La cathédrale Féodorovsky
La cathédrale Féodorovsky est une église collégiale située dans le parc de la Ferme, à proximité de Pouchkine (Tsarskoïe Selo), non loin du palais Pavlovsk. Construite en 1909-1912 en tant qu’église familiale de la famille impériale et comme église de la garde personnelle de l’empereur et du régiment d’infanterie de Tsarskoïe Selo.
L’empereur Nicolas II et son épouse Alexandra ont financé une partie des travaux sur leurs fonds personnels et se rendaient souvent sur les lieux pour suivre les travaux. La première pierre de l’édifice a été bénite le 20 août 1909, et en 1910 la croix de la coupole est bénite et les cloches installées. Selon l’heure de visite de ce lieu insolite, on peut profiter du son de ces cloches, concert impromptu en plein air donné par un carillonneur… La cathédrale Féodrovsky est inscrite au patrimoine des Monuments fédéraux protégés depuis 1995.
La somme totale des travaux s’élevait à un million cent-cinquante mille roubles, ce qui représentait un chiffre considérable. Outre les dons de la famille impériale, on fait appel à des souscriptions auprès des classes fortunées de marchands ou d’entrepreneurs.
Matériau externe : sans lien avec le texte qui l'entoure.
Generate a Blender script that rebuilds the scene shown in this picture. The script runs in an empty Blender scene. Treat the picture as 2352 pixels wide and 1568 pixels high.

Cinq ans plus tard, il fut décidé de construire un village dans le style néorusse. Cet ancien bâtiment est depuis tombé en ruine et laissé à l’abandon, tout comme l’ancien bâtiment de la gare de Tsarskoye Selo. Le 22 mai 1838, Johann Strauss vint diriger un orchestre en gare de Pavlovsk, le jour de l’inauguration de la ligne Saint-Petersbourg-Pavlovsk.